Starting at the first line of the data, please print exactly those lines through the one that holds "return (p - AMP_O).dot(AX), p.z", omitting every picture.

╭─ Material provided

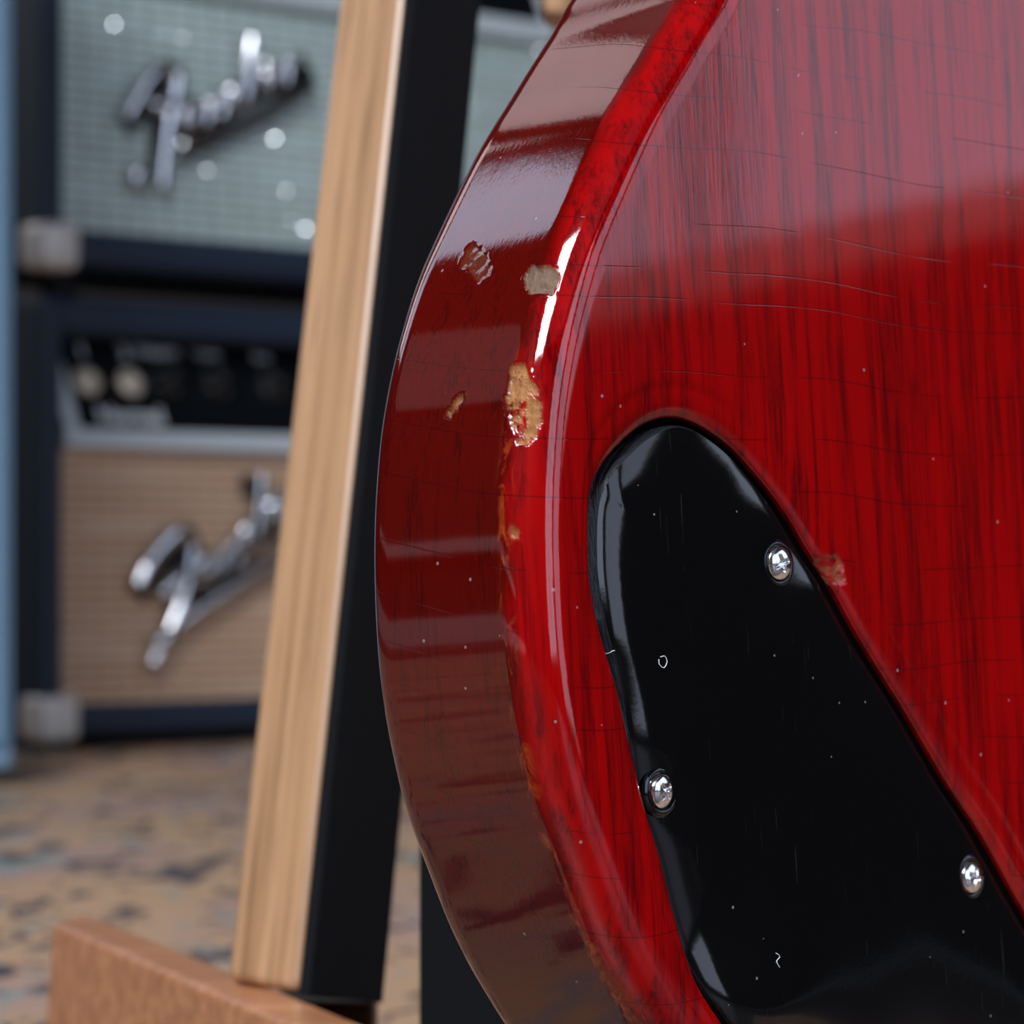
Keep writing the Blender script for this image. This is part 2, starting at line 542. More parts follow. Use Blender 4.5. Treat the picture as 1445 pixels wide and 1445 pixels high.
for lo, hi in (((-2.298, 2.86, 3.27), (-1.88, 2.90, 3.2995)), ((-2.298, 4.0, 3.27), (-1.88, 4.04, 3.2995)), ((-2.298, 2.90, 3.27), (-2.28, 4.0, 3.2995)), ((-1.905, 2.90, 3.27), (-1.88, 4.0, 3.2995))):
    box('frame_rail', lo, hi, WHITE_PAINT, strip, .004)
structure(box('baseboard_left', (R_['x0'], R_['y0'], -.008), (R_['x0'] + .015, R_['y1'], .11), WHITE_PAINT, None, .003))

# the rug on the floor
bm = bmesh.new()
add_box(bm, (-1.5, .47, -.008), (1.0, 3.4, 0.0), .003)
rug = bm_object('rug', bm, mat_rug())
rug['label'] = 'worn oriental rug with sandy pile and navy and teal motifs'
rug['category'] = 'rug'

# ------------------------------------------------------------------ amplifiers
YAW = math.radians(42)
AX = Vector((math.cos(YAW), math.sin(YAW), 0))
AY = Vector((-math.sin(YAW), math.cos(YAW), 0))
AMP_O = px(60, 790, 2.5)
AMP_O.z = 0

def amp_local(x, y, depth=0.0):
    """photo pixel to (across, up) on the amplifiers' front plane"""
    r = px(x, y, 1) - Vector((0, 0, CAM_H))
    o = AMP_O + AY * depth
    t = (o - Vector((0, 0, CAM_H))).dot(AY) / r.dot(AY)
    p = Vector((0, 0, CAM_H)) + r * t
    return (p - AMP_O).dot(AX), p.z

def stroke(bm, pix, z0, rad, flat=.7, depth=-.006, sides=10):
    pts = []
    for q in catmull([(a, b) for a, b in pix], 6):
        u, z = amp_local(q[0], q[1])
        pts.append((u, depth, z - z0))
    n = len(pts)
    rr = [rad * (1 if isinstance(rad, float) else 1) * (.75 + .25 * math.sin(math.pi * i / (n - 1))) for i in range(n)]
    add_tube(bm, pts, rr, sides, flat, up=(0, 1, 0))

def amplifier(label, width, depth, z_feet, z_bot, z_top, grille_z, trim_z, panel_top, grille_mat, badge, name='guitar_amplifier'):
    t = empty(name, label, 'amplifier', (AMP_O.x, AMP_O.y, z_feet), 'stacked guitar amplifiers')
    t.rotation_euler = (0, 0, YAW)
    zz = lambda z: z - z_feet
    fw = .021
    # tolex cabinet: frame of side, bottom and top boards around a recessed front
    bm = bmesh.new()
    add_box(bm, (0, 0, zz(z_bot)), (fw, depth, zz(z_top)), .006, 3)
    add_box(bm, (width - fw, 0, zz(z_bot)), (width, depth, zz(z_top)), .006, 3)
    add_box(bm, (fw * .4, .0, zz(z_bot)), (width - fw * .4, depth, zz(grille_z[0])), .009, 3)
    add_box(bm, (fw * .4, .002, zz(panel_top)), (width - fw * .4, depth, zz(z_top)), .008, 3)
    add_box(bm, (fw * .5, depth - .02, zz(z_bot) + .005), (width - fw * .5, depth - .004, zz(z_top) - .005))
    bm_object('cabinet', bm, TOLEX, t)
    # grille cloth on its baffle
    box('grille_cloth', (fw - .001, .006, zz(grille_z[0]) - .001), (width - fw + .001, .016, zz(grille_z[1])), grille_mat, t)
    # silver trim rail and slanted control panel
    y_b, y_t = -.002, .036
    tz0, tz1 = zz(trim_z[0]), zz(trim_z[1])
    pz = zz(panel_top) + .002
    bm = bmesh.new()
    add_box(bm, (fw - .001, y_b - .002, tz0), (width - fw + .001, .012, tz1), .002)
    bm_object('trim_rail', bm, SILVER_TRIM, t)
    for sx in (fw, width - fw - .013):
        bm = bmesh.new()
        add_hexa(bm, [(sx, y_b - .001, tz1 - .002), (sx + .013, y_b - .001, tz1 - .002), (sx + .013, y_b + .012, tz1 - .002), (sx, y_b + .012, tz1 - .002),
                      (sx, y_t - .004, pz), (sx + .013, y_t - .004, pz), (sx + .013, y_t + .01, pz), (sx, y_t + .01, pz)], .001)
        bm_object('trim_end', bm, SILVER_TRIM, t)
    bm = bmesh.new()
    add_hexa(bm, [(fw, y_b, tz1 - .001), (width - fw, y_b, tz1 - .001), (width - fw, y_b + .03, tz1 - .001), (fw, y_b + .03, tz1 - .001),
                  (fw, y_t, pz), (width - fw, y_t, pz), (width - fw, y_t + .02, pz), (fw, y_t + .02, pz)])
    panel = bm_object('control_panel', bm, PANEL_BLACK, t)
    up = Vector((0, y_t - y_b, pz - tz1 + .001)); Lp = up.length; up.normalize()
    right = Vector((1, 0, 0)); out = right.cross(up)          # towards the room
    base = Vector((0, y_b, tz1))
    def on_panel(x, s):
        m = Matrix((right, up, out)).transposed().to_4x4()
        m.translation = base + right * x + up * s
        return m
    xs = [amp_local(p, 540)[0] for p in (140, 201)]
    for x in xs:                                               # input jacks: nut, washer and dark hole
        bm = bmesh.new()
        add_lathe(bm, [(.0, .001), (.0035, .001), (.0036, .004), (.0075, .0045), (.0080, .003), (.0112, .0028), (.0118, 0.0)], 24, on_panel(x, Lp * .50))
        bm_object('input_jack', bm, NUT, panel, True)
    kx = [amp_local(p, 520)[0] for p in (252, 322, 400)] + [amp_local(400, 520)[0] + .07 * k for k in (1, 2, 3)]
    kx = [x for x in kx if x < width - fw - .02]
    for i, x in enumerate(kx):
        M = on_panel(x, Lp * .52)
        bm = bmesh.new()
        add_lathe(bm, [(.0, .017), (.0055, .017), (.0062, .0162), (.0068, .006), (.0125, .0035), (.0132, .0005), (.0132, 0.0)], 28, M)
        kb = bm_object('knob', bm, KNOB, t, True)
        bm = bmesh.new()
        add_lathe(bm, [(.0, .0182), (.0045, .0180), (.0050, .0168)], 20, M)
        bm_object('knob_cap', bm, KNOB, kb, True)
        bm = bmesh.new()
        for k in range(0, 10, 2):                                    # the numbers printed round the skirt
            a = math.radians(-150 + 33 * k + 90)
            for s in (0, 1):
                c = M @ Vector((.0108 * math.cos(a), .0108 * math.sin(a), .0046))
                add_box(bm, c - Vector((.0007, .0005, .0010)), c + Vector((.0007, .0005, .0010)))
        bm_object('skirt_marks', bm, IVORY, kb)
    def text(body, x, s, size, fat=.0003, name='panel_lettering'):
        cu = bpy.data.curves.new(name, 'FONT')
        cu.body = body; cu.size = size; cu.align_x = 'CENTER'; cu.align_y = 'CENTER'
        cu.extrude = .0002; cu.offset = fat
        cu.materials.append(IVORY)
        tmp = bpy.data.objects.new(name, cu)
        COL.objects.link(tmp)
        me = bpy.data.meshes.new_from_object(tmp.evaluated_get(bpy.context.evaluated_depsgraph_get()))
        bpy.data.objects.remove(tmp)
        o = bpy.data.objects.new(name, me)
        COL.objects.link(o)
        o.parent = panel
        m = on_panel(x, s); m.translation += out * .0006
        o.matrix_local = m
    for k, x in enumerate(xs):
        text(str(k + 1), x + .003, Lp * .83, .018, .0006)
    text('Normal', (xs[0] + xs[1]) / 2 + .012, Lp * .14, .020, .0007)
    for k, x in enumerate(kx[:3]):
        text(('Volume', 'Treble', 'Bass')[k], x, Lp * .86, (.014, .010, .010)[k], (.0005, .0002, .0002)[k])
    # nickel corners at the bottom
    for sx in (0, 1):
        for sy in (0, 1):
            X0, X1 = (-.0025, .036) if sx == 0 else (width - .036, width + .0025)
            Y0, Y1 = (-.0028, .034) if sy == 0 else (depth - .034, depth + .0025)
            bm = bmesh.new()
            add_box(bm, (X0, Y0, zz(z_bot) - .0025), (X1, Y1, zz(z_bot) + .036), .009, 4)
            bm_object('corner_protector', bm, CORNER, t, True)
    for fx in (.045, width - .045):
        for fy in (.045, depth - .045):
            bm = bmesh.new()
            add_lathe(bm, [(0, 0), (.013, 0), (.015, .002), (.017, zz(z_bot) + .0005)], 20, Matrix.Translation((fx, fy, 0)))
            bm_object('rubber_foot', bm, RUBBER, t, True)
    # script badge: one raised letter after another on a dark backing, with the tail under them
    strokes, backing = badge
    bg = bpy.data.objects.new('badge', None)
    COL.objects.link(bg)
    bg.parent = t
    for pts, rad in strokes:
        bm = bmesh.new()
        for p in (pts if isinstance(pts[0], list) else [pts]):
            stroke(bm, p, z_feet, rad)
        bm_object('letter', bm, CHROME, bg, True)
    bm = bmesh.new()
    for p, rad in backing:
        stroke(bm, p, z_feet, rad, .4, .002, 8)
    bm_object('badge_backing', bm, BLACK, bg)
    return t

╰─

Final answer ->
Keep writing the Blender script for this image. This is part 2, starting at line 542. More parts follow. Use Blender 4.5. Treat the picture as 1445 pixels wide and 1445 pixels high.
for lo, hi in (((-2.298, 2.86, 3.27), (-1.88, 2.90, 3.2995)), ((-2.298, 4.0, 3.27), (-1.88, 4.04, 3.2995)), ((-2.298, 2.90, 3.27), (-2.28, 4.0, 3.2995)), ((-1.905, 2.90, 3.27), (-1.88, 4.0, 3.2995))):
    box('frame_rail', lo, hi, WHITE_PAINT, strip, .004)
structure(box('baseboard_left', (R_['x0'], R_['y0'], -.008), (R_['x0'] + .015, R_['y1'], .11), WHITE_PAINT, None, .003))

# the rug on the floor
bm = bmesh.new()
add_box(bm, (-1.5, .47, -.008), (1.0, 3.4, 0.0), .003)
rug = bm_object('rug', bm, mat_rug())
rug['label'] = 'worn oriental rug with sandy pile and navy and teal motifs'
rug['category'] = 'rug'

# ------------------------------------------------------------------ amplifiers
YAW = math.radians(42)
AX = Vector((math.cos(YAW), math.sin(YAW), 0))
AY = Vector((-math.sin(YAW), math.cos(YAW), 0))
AMP_O = px(60, 790, 2.5)
AMP_O.z = 0

def amp_local(x, y, depth=0.0):
    """photo pixel to (across, up) on the amplifiers' front plane"""
    r = px(x, y, 1) - Vector((0, 0, CAM_H))
    o = AMP_O + AY * depth
    t = (o - Vector((0, 0, CAM_H))).dot(AY) / r.dot(AY)
    p = Vector((0, 0, CAM_H)) + r * t
    return (p - AMP_O).dot(AX), p.z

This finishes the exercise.